What are some monitoring techniques that can still work?

During the BoF session, we discussed the following techniques:

  • Re-routing suspicious traffic to a place it can be monitored. This could include selective full-packet capture.
  • Leveraging routers and switches to generate traffic summaries (NetFlow/CFlowD, SFLow, etc.)
  • Intelligent sampling

What about "the cloud?"

  • We discussed how "the cloud" is a problem because we can no longer rely on being able to distinguish individual virtual host endpoints within a cloud infrastructure. This could be solved by ensuring that NAT does not happen before the monitoring point. One thought: assign IPv6 addresses to everything, no more NAT.
  • Will Google, Amazon, and other vendors invest in the infrastructure required to do monitoring? Should this come standard with hosting services?
  • Will cloud providers provide flow or monitoring data? Should this be standard practice? What about other monitoring options for your servers?
  • Monitoring requirements could be incorporated into providers' terms of services agreements.
  • What about cloud-to-cloud attacks? Could attackers provision E2C machines to attack users on that platform?
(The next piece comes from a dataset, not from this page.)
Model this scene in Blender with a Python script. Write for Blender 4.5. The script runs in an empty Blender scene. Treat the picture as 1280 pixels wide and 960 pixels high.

See part one and part two of the article "Monitoring Cloud Computing by Layer," written by one of our CERT NetSA colleagues, for a list what's needed to monitor "the cloud."

What about mobile?

We finished the session up with a brief discussion of mobile. We have the same endpoint issue as the cloud in a world of 3G devices. In the case of 4G, we can expect that it will be common to assign IPv6 addresses to the mobile device endpoints.

Final Thought

At the end of the session, one of the participants suggested ironically that as data moves to "the cloud" and users move to mobile devices using third-party networks, a larger percentage of the traffic that remains on corporate networks might actually be illegitimate, malicious, and otherwise unrelated to business purposes.

Continuing the discussion...

We hope to continue this discussion about exploring the ways that supra-enterprise network monitoring is changing, what techniques can be effective, and where new approaches are needed.